▶ Task directions
Give every line back verbatim, dropping all images.
>> start
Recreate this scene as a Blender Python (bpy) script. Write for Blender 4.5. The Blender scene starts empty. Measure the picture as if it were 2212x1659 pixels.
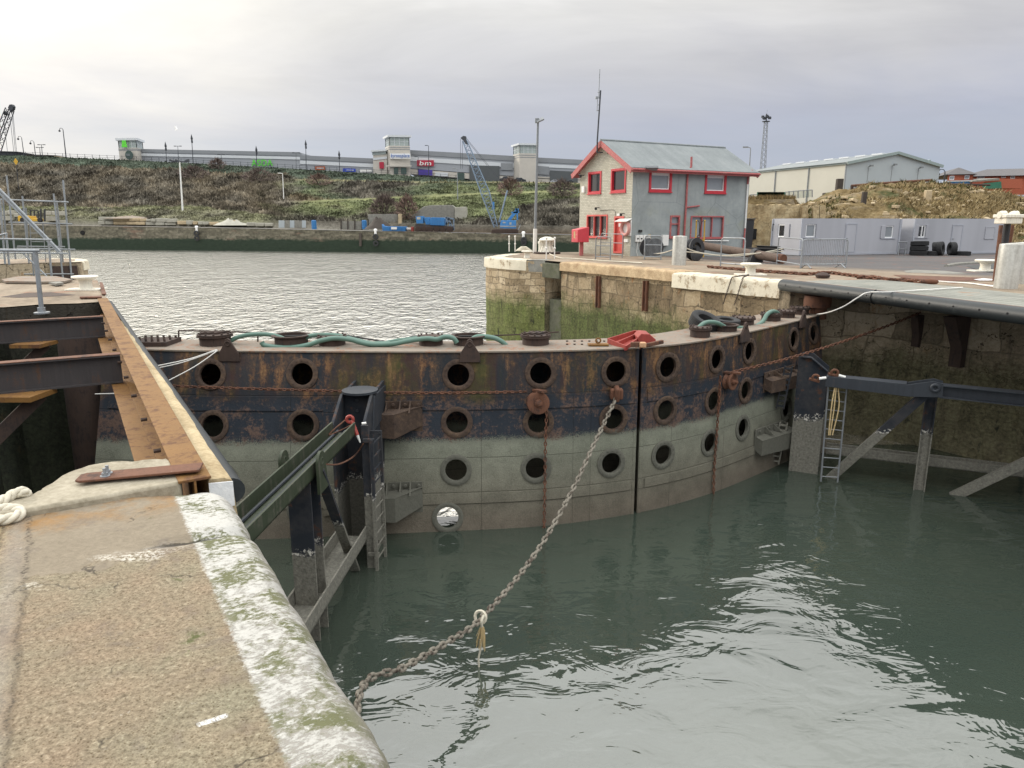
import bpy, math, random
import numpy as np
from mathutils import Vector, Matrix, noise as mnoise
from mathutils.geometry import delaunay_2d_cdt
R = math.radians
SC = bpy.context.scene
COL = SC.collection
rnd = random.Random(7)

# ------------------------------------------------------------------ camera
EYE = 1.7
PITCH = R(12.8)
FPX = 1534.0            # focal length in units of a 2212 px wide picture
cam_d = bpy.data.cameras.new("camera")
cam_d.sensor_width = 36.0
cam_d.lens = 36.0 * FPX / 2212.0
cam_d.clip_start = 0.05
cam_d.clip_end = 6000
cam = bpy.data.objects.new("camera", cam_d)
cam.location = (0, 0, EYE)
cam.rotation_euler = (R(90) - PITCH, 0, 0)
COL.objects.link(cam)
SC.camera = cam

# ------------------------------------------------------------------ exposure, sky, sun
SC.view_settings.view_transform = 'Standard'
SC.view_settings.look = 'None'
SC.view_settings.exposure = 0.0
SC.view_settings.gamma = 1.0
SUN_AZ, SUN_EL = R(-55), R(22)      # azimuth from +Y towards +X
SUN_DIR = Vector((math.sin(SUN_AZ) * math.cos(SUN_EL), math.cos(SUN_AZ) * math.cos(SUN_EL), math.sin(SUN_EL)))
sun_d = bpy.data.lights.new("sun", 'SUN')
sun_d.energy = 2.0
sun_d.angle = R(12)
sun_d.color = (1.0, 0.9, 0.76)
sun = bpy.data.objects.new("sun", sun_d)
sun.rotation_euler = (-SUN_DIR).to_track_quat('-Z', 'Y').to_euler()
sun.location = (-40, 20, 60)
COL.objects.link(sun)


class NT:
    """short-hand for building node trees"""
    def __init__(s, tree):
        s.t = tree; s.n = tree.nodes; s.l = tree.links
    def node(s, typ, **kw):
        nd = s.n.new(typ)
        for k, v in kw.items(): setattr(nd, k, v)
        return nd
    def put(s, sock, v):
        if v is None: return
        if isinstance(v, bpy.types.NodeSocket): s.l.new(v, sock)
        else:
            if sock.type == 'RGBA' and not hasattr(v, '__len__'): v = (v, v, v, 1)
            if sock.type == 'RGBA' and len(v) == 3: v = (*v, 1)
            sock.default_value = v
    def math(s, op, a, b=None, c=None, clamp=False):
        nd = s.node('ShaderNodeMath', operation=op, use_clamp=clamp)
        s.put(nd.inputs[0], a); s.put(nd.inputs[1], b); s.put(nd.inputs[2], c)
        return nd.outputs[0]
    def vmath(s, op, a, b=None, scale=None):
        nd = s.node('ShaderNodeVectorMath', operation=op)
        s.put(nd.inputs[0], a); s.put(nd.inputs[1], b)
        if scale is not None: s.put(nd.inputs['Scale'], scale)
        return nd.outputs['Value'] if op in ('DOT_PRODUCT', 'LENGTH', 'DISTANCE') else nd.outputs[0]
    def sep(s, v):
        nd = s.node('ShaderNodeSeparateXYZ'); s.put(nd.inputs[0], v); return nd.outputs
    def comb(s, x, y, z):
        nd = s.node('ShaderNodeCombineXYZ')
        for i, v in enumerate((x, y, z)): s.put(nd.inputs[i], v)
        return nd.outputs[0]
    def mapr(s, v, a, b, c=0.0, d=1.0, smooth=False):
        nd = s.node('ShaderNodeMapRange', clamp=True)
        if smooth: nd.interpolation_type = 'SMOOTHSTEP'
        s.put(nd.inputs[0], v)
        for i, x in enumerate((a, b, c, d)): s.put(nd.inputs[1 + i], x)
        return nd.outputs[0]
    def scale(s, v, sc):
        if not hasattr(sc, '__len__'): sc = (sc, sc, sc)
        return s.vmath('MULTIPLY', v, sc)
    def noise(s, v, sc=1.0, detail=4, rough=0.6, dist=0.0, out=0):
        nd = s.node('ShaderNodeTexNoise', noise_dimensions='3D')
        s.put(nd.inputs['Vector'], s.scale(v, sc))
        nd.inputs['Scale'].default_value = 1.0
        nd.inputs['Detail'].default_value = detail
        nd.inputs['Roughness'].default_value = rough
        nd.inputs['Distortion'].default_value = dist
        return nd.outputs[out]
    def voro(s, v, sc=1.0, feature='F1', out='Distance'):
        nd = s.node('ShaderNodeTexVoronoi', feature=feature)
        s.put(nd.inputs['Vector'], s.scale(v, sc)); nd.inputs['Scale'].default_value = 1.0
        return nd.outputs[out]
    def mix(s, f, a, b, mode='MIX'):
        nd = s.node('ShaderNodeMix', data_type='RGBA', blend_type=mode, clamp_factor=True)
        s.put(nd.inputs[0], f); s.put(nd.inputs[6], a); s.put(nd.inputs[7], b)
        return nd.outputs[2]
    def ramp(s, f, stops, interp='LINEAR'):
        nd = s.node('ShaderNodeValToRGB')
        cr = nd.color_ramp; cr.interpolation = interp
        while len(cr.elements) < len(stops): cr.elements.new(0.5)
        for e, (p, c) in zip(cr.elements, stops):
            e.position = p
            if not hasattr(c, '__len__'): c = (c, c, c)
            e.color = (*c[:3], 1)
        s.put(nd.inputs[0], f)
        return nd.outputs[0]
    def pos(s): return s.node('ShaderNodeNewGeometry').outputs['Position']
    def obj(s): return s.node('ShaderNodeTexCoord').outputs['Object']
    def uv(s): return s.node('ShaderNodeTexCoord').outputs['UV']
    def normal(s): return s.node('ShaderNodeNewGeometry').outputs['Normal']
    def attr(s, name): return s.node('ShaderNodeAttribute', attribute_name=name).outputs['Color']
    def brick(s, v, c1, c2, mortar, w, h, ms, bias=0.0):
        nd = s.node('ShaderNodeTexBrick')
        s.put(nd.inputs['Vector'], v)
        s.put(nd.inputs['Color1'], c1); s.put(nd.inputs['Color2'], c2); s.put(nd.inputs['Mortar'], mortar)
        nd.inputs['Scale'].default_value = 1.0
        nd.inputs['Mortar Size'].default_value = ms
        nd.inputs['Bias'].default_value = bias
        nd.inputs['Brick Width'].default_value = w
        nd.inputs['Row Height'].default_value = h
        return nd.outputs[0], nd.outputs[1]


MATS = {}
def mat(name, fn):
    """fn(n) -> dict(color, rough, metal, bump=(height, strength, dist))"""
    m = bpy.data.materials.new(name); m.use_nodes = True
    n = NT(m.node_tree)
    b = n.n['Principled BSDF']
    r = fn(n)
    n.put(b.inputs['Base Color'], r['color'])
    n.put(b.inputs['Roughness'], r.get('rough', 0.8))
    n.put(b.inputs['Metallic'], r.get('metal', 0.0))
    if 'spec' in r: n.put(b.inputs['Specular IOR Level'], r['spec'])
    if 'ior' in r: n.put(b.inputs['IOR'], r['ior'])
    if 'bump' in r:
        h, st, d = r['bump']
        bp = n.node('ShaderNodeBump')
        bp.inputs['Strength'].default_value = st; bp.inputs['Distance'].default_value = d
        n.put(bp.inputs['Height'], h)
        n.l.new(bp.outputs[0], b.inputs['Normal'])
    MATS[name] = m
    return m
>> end
▶ Problem solution
Recreate this scene as a Blender Python (bpy) script. Write for Blender 4.5. The Blender scene starts empty. Measure the picture as if it were 2212x1659 pixels.
import bpy, math, random
import numpy as np
from mathutils import Vector, Matrix, noise as mnoise
from mathutils.geometry import delaunay_2d_cdt
R = math.radians
SC = bpy.context.scene
COL = SC.collection
rnd = random.Random(7)

# ------------------------------------------------------------------ camera
EYE = 1.7
PITCH = R(12.8)
FPX = 1534.0            # focal length in units of a 2212 px wide picture
cam_d = bpy.data.cameras.new("camera")
cam_d.sensor_width = 36.0
cam_d.lens = 36.0 * FPX / 2212.0
cam_d.clip_start = 0.05
cam_d.clip_end = 6000
cam = bpy.data.objects.new("camera", cam_d)
cam.location = (0, 0, EYE)
cam.rotation_euler = (R(90) - PITCH, 0, 0)
COL.objects.link(cam)
SC.camera = cam

# ------------------------------------------------------------------ exposure, sky, sun
SC.view_settings.view_transform = 'Standard'
SC.view_settings.look = 'None'
SC.view_settings.exposure = 0.0
SC.view_settings.gamma = 1.0
SUN_AZ, SUN_EL = R(-55), R(22)      # azimuth from +Y towards +X
SUN_DIR = Vector((math.sin(SUN_AZ) * math.cos(SUN_EL), math.cos(SUN_AZ) * math.cos(SUN_EL), math.sin(SUN_EL)))
sun_d = bpy.data.lights.new("sun", 'SUN')
sun_d.energy = 2.0
sun_d.angle = R(12)
sun_d.color = (1.0, 0.9, 0.76)
sun = bpy.data.objects.new("sun", sun_d)
sun.rotation_euler = (-SUN_DIR).to_track_quat('-Z', 'Y').to_euler()
sun.location = (-40, 20, 60)
COL.objects.link(sun)


class NT:
    """short-hand for building node trees"""
    def __init__(s, tree):
        s.t = tree; s.n = tree.nodes; s.l = tree.links
    def node(s, typ, **kw):
        nd = s.n.new(typ)
        for k, v in kw.items(): setattr(nd, k, v)
        return nd
    def put(s, sock, v):
        if v is None: return
        if isinstance(v, bpy.types.NodeSocket): s.l.new(v, sock)
        else:
            if sock.type == 'RGBA' and not hasattr(v, '__len__'): v = (v, v, v, 1)
            if sock.type == 'RGBA' and len(v) == 3: v = (*v, 1)
            sock.default_value = v
    def math(s, op, a, b=None, c=None, clamp=False):
        nd = s.node('ShaderNodeMath', operation=op, use_clamp=clamp)
        s.put(nd.inputs[0], a); s.put(nd.inputs[1], b); s.put(nd.inputs[2], c)
        return nd.outputs[0]
    def vmath(s, op, a, b=None, scale=None):
        nd = s.node('ShaderNodeVectorMath', operation=op)
        s.put(nd.inputs[0], a); s.put(nd.inputs[1], b)
        if scale is not None: s.put(nd.inputs['Scale'], scale)
        return nd.outputs['Value'] if op in ('DOT_PRODUCT', 'LENGTH', 'DISTANCE') else nd.outputs[0]
    def sep(s, v):
        nd = s.node('ShaderNodeSeparateXYZ'); s.put(nd.inputs[0], v); return nd.outputs
    def comb(s, x, y, z):
        nd = s.node('ShaderNodeCombineXYZ')
        for i, v in enumerate((x, y, z)): s.put(nd.inputs[i], v)
        return nd.outputs[0]
    def mapr(s, v, a, b, c=0.0, d=1.0, smooth=False):
        nd = s.node('ShaderNodeMapRange', clamp=True)
        if smooth: nd.interpolation_type = 'SMOOTHSTEP'
        s.put(nd.inputs[0], v)
        for i, x in enumerate((a, b, c, d)): s.put(nd.inputs[1 + i], x)
        return nd.outputs[0]
    def scale(s, v, sc):
        if not hasattr(sc, '__len__'): sc = (sc, sc, sc)
        return s.vmath('MULTIPLY', v, sc)
    def noise(s, v, sc=1.0, detail=4, rough=0.6, dist=0.0, out=0):
        nd = s.node('ShaderNodeTexNoise', noise_dimensions='3D')
        s.put(nd.inputs['Vector'], s.scale(v, sc))
        nd.inputs['Scale'].default_value = 1.0
        nd.inputs['Detail'].default_value = detail
        nd.inputs['Roughness'].default_value = rough
        nd.inputs['Distortion'].default_value = dist
        return nd.outputs[out]
    def voro(s, v, sc=1.0, feature='F1', out='Distance'):
        nd = s.node('ShaderNodeTexVoronoi', feature=feature)
        s.put(nd.inputs['Vector'], s.scale(v, sc)); nd.inputs['Scale'].default_value = 1.0
        return nd.outputs[out]
    def mix(s, f, a, b, mode='MIX'):
        nd = s.node('ShaderNodeMix', data_type='RGBA', blend_type=mode, clamp_factor=True)
        s.put(nd.inputs[0], f); s.put(nd.inputs[6], a); s.put(nd.inputs[7], b)
        return nd.outputs[2]
    def ramp(s, f, stops, interp='LINEAR'):
        nd = s.node('ShaderNodeValToRGB')
        cr = nd.color_ramp; cr.interpolation = interp
        while len(cr.elements) < len(stops): cr.elements.new(0.5)
        for e, (p, c) in zip(cr.elements, stops):
            e.position = p
            if not hasattr(c, '__len__'): c = (c, c, c)
            e.color = (*c[:3], 1)
        s.put(nd.inputs[0], f)
        return nd.outputs[0]
    def pos(s): return s.node('ShaderNodeNewGeometry').outputs['Position']
    def obj(s): return s.node('ShaderNodeTexCoord').outputs['Object']
    def uv(s): return s.node('ShaderNodeTexCoord').outputs['UV']
    def normal(s): return s.node('ShaderNodeNewGeometry').outputs['Normal']
    def attr(s, name): return s.node('ShaderNodeAttribute', attribute_name=name).outputs['Color']
    def brick(s, v, c1, c2, mortar, w, h, ms, bias=0.0):
        nd = s.node('ShaderNodeTexBrick')
        s.put(nd.inputs['Vector'], v)
        s.put(nd.inputs['Color1'], c1); s.put(nd.inputs['Color2'], c2); s.put(nd.inputs['Mortar'], mortar)
        nd.inputs['Scale'].default_value = 1.0
        nd.inputs['Mortar Size'].default_value = ms
        nd.inputs['Bias'].default_value = bias
        nd.inputs['Brick Width'].default_value = w
        nd.inputs['Row Height'].default_value = h
        return nd.outputs[0], nd.outputs[1]


MATS = {}
def mat(name, fn):
    """fn(n) -> dict(color, rough, metal, bump=(height, strength, dist))"""
    m = bpy.data.materials.new(name); m.use_nodes = True
    n = NT(m.node_tree)
    b = n.n['Principled BSDF']
    r = fn(n)
    n.put(b.inputs['Base Color'], r['color'])
    n.put(b.inputs['Roughness'], r.get('rough', 0.8))
    n.put(b.inputs['Metallic'], r.get('metal', 0.0))
    if 'spec' in r: n.put(b.inputs['Specular IOR Level'], r['spec'])
    if 'ior' in r: n.put(b.inputs['IOR'], r['ior'])
    if 'bump' in r:
        h, st, d = r['bump']
        bp = n.node('ShaderNodeBump')
        bp.inputs['Strength'].default_value = st; bp.inputs['Distance'].default_value = d
        n.put(bp.inputs['Height'], h)
        n.l.new(bp.outputs[0], b.inputs['Normal'])
    MATS[name] = m
    return m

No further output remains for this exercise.